Juan Carlos Girauta-ABC

  • No podía sospechar que estaba ante los últimos coletazos de la Barcelona libre

Tendría yo veinte o veintiún años cuando se celebró en la Universidad de Barcelona un glorioso ciclo de conferencias literarias. Bastará mencionar a los protagonistas de las tres a las que asistí: Adolfo Bioy Casares, Octavio Paz y Álvaro Mutis. No podía sospechar, en el Aula Magna del edificio histórico de la Plaza de la Universidad, que estaba ante los últimos coletazos de la Barcelona libre, inquieta y letraherida que el pujolismo iba pronto a liquidar.

Los tres días se confunden en uno. Las exposiciones, el tono de las respuestas a los estudiantes, se alojan en mi memoria como experiencia de iniciación. Ante mí se encarnaban, cobrando sus acentos peculiares, humanizándose, autores a los que debía y debo algunas de

esas inmersiones pasivas y cruciales que la lectura nos proporciona y que sobreviven al olvido de las tramas, al de la cadencia de los versos. Adolfo Bioy Casares parecía muy viejo, aunque ahora compruebo que no llegaba a los setenta. Su fragilidad se combinaba con el aura inevitable de «el amigo de Borges», o el coautor con Borges, o incluso el personaje de Borges en el relato perfecto Tlön, Uqbar, Orbis Tertius. Y la combinación hacía que lo viéramos como un tesoro andante, como un ser precioso cuya más coloquial digresión, cuya menor anécdota debíamos conservar como polvo de oro, escurridizo.

Por si estas vivencias no fueran lo bastante arrebatadoras, uno de esos tres días que son uno se sentó en mi misma fila, pasillo de por medio, una muchacha tan bella que me sobresalté. De ahí pasé a una tristeza repentina y ridícula por saber de antemano que no intentaría trabar conversación con ella a la salida, como exigiría una novela. Era la certeza de que, aunque literatura y belleza se entrelazaban en un mismo pneuma para inquirirme, yo todavía no tenía respuestas. No olvidé el rostro de la desconocida; por eso supe, tiempo después, que se llamaba Anne Igartiburu.

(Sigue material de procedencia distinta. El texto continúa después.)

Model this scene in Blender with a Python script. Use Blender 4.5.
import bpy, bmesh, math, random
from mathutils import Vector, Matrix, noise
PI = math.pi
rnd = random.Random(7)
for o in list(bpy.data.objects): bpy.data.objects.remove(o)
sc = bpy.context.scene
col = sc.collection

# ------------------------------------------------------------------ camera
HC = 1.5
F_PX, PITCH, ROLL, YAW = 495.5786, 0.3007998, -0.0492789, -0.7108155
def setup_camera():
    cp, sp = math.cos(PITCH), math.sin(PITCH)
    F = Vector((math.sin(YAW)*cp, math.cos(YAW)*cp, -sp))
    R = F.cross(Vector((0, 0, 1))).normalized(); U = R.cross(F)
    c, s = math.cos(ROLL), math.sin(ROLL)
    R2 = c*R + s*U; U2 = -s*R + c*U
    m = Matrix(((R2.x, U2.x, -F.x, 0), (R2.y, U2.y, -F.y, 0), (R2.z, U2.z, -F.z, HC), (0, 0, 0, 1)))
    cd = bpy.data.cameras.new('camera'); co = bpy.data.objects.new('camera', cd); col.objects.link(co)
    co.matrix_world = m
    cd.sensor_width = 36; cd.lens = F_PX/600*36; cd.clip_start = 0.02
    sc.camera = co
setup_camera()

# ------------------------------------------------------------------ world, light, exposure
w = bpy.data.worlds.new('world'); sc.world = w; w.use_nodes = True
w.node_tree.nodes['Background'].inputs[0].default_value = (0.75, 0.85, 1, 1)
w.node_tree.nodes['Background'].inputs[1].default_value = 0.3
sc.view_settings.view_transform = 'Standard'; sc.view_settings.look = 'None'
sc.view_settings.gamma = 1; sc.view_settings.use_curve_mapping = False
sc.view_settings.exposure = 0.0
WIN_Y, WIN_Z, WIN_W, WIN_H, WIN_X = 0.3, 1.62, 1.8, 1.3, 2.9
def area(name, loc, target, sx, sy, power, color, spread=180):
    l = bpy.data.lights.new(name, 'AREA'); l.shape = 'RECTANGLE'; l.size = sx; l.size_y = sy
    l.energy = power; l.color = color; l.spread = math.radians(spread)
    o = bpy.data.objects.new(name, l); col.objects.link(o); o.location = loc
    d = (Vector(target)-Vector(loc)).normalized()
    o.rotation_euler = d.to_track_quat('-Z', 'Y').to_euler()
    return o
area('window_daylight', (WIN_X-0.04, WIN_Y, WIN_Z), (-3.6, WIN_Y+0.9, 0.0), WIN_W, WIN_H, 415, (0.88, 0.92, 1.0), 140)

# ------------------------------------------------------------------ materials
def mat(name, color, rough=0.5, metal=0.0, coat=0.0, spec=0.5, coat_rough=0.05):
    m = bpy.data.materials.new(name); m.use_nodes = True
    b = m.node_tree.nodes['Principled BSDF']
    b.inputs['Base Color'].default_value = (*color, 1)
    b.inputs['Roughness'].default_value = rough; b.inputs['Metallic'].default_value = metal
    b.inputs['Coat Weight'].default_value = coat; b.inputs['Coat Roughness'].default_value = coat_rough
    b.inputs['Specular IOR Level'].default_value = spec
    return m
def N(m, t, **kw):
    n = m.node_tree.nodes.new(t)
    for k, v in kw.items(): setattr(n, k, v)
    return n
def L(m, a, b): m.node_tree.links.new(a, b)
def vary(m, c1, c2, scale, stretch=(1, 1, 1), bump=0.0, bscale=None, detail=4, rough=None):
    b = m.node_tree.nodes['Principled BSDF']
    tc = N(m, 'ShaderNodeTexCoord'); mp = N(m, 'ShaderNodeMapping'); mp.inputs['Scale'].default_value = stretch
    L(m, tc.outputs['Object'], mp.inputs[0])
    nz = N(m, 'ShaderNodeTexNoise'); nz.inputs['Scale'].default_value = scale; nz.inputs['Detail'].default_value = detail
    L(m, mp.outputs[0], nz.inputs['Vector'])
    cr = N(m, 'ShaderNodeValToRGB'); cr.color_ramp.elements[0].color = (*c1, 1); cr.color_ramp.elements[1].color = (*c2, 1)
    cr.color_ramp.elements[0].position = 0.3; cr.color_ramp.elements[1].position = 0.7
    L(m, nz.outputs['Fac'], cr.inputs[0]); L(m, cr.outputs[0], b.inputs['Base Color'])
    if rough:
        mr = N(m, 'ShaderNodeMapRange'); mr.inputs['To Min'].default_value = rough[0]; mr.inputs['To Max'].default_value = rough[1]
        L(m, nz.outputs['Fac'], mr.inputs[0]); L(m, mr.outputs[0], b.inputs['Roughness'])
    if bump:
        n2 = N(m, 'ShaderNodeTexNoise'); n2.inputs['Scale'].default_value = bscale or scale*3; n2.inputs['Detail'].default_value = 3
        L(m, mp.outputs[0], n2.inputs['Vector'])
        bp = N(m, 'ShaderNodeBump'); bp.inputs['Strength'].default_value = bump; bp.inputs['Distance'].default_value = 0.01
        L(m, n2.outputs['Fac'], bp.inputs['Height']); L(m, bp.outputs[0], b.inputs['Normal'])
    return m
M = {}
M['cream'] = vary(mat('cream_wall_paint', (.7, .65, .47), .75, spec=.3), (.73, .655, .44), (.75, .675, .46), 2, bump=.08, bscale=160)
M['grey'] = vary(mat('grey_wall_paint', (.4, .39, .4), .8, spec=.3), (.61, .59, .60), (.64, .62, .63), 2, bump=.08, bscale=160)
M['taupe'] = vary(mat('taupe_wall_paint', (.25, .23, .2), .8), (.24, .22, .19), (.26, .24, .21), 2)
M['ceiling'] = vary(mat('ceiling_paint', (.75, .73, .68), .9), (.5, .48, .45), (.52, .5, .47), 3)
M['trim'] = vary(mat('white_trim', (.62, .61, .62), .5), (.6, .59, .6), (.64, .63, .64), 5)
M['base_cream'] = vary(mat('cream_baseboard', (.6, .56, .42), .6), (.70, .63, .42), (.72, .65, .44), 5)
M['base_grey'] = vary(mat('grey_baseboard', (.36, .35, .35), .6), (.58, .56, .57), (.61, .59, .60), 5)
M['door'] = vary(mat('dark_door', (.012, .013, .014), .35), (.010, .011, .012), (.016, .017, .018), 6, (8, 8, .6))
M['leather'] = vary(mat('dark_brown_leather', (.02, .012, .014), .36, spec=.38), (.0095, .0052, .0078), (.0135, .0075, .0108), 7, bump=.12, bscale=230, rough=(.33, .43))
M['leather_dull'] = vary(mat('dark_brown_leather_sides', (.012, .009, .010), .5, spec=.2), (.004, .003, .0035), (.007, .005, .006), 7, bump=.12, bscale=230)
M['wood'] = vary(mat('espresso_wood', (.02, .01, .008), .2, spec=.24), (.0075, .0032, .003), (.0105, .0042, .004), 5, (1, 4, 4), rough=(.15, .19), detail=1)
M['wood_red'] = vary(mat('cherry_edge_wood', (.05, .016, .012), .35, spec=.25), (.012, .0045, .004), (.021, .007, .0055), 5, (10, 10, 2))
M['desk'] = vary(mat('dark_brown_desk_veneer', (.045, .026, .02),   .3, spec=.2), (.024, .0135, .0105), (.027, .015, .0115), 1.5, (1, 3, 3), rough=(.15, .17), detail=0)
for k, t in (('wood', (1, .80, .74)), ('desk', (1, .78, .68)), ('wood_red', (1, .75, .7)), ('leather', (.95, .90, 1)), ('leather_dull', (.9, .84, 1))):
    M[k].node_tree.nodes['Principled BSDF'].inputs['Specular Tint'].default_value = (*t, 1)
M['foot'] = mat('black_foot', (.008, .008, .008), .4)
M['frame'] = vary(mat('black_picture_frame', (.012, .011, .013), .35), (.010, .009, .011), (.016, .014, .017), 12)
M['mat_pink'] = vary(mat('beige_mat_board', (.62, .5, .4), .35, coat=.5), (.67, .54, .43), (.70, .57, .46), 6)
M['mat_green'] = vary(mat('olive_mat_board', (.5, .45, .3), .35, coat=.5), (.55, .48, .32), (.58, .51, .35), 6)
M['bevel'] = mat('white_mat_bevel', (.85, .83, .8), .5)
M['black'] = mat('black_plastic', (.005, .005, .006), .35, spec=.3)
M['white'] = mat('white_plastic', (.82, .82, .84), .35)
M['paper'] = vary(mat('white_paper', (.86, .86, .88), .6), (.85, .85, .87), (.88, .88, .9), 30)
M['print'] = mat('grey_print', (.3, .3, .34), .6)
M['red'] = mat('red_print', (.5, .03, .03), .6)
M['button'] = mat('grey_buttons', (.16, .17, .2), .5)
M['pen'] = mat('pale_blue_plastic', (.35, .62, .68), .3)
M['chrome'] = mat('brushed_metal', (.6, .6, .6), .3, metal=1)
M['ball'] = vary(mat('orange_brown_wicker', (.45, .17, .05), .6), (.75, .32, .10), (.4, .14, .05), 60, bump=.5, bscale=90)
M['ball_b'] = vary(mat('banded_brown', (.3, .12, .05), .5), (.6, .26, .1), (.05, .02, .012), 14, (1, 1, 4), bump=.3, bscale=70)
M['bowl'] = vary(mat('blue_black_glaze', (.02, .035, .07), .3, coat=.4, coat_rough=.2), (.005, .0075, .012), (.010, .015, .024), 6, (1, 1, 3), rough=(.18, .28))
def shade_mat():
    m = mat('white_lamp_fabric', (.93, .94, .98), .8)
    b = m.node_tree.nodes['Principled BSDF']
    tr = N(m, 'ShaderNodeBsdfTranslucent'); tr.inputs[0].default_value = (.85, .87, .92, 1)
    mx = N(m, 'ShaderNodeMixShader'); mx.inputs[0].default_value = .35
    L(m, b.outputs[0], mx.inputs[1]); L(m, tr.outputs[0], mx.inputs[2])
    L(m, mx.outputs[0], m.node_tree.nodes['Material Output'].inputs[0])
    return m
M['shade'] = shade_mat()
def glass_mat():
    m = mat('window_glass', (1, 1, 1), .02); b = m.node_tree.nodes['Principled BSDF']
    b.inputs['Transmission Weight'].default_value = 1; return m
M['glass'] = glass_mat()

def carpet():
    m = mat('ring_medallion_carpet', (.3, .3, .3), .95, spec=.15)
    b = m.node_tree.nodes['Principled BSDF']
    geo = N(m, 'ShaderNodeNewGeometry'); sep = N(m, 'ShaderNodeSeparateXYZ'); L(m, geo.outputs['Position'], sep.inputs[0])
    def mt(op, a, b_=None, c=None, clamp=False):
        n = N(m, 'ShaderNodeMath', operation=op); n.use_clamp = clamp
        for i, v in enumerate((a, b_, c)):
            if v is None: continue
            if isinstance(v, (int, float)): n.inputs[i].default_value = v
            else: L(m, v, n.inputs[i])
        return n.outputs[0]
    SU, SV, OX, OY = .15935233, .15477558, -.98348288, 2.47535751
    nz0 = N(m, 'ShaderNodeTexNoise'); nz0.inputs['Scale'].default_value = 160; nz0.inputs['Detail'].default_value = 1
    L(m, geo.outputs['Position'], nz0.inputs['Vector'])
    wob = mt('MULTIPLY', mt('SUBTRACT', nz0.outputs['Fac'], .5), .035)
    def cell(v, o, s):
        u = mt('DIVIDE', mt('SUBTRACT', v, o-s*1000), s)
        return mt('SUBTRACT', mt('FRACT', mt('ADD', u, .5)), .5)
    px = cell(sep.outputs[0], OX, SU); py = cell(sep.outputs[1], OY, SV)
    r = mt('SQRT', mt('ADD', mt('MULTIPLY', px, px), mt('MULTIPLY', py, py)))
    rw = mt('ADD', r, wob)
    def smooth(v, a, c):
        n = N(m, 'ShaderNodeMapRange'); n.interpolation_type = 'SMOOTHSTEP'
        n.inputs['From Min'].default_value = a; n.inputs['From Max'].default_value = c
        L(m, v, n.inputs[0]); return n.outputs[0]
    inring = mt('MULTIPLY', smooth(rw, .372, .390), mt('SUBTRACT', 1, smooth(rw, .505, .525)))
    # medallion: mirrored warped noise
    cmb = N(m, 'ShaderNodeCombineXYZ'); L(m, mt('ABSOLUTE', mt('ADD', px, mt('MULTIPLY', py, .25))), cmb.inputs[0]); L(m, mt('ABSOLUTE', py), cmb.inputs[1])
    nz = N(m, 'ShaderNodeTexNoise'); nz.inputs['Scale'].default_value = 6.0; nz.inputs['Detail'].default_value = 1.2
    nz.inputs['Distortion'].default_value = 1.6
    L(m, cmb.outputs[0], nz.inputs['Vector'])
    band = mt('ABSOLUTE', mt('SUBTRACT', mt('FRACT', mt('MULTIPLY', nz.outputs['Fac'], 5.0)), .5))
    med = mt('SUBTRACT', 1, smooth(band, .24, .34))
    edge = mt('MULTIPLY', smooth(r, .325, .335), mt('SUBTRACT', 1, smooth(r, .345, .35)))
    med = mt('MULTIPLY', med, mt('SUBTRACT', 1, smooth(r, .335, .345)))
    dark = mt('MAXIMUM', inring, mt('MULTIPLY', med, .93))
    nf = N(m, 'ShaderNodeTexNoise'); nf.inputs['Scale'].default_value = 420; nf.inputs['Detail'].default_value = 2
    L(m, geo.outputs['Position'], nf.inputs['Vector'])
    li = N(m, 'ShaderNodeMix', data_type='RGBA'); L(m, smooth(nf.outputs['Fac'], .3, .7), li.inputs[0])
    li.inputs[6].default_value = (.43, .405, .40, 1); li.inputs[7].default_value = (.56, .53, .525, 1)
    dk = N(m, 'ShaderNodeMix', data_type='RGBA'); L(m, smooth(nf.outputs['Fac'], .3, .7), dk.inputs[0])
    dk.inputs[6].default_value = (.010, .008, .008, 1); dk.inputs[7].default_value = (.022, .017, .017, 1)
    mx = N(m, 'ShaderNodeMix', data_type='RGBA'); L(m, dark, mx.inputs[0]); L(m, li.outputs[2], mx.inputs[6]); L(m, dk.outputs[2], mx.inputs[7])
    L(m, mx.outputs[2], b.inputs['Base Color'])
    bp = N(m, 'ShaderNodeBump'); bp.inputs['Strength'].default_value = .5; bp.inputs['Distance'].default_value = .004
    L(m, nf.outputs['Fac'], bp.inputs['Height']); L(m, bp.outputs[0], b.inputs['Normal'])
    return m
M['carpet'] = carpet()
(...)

Cuando Octavio Paz hubo terminado de hablar, bajó del estrado con una molestia apenas perceptible por el cariz político, y no poético, de la mayoría de las preguntas. O al menos eso pensé. No menos politizado que el resto de la audiencia, fui tan estúpido como para insistir en busca de algún pronunciamiento suyo ajeno a la poesía cuando me lo encontré de frente a la puerta del Aula Magna. Lo que ocurrió entonces sería insignificante para él, pero a mí me afectó en lo profundo. Por imbuido que estuviera en nuestro ambiente autóctono, inmediato, de siglas y elecciones, reconocí a Paz como una autoridad -no, como la autoridad- cuando me dijo, después de mirarme a los ojos tres segundos más de lo normal: «La política es solo una parte de la realidad. Una parte pequeña y superficial».

Esa superficial pequeñez ha seguido interesándome, y hasta le he consagrado profesionalmente cinco años. Pero algunas noches, al cerrar los ojos, revivo no las palabras, sino la mirada de Octavio Paz, y duermo tranquilo.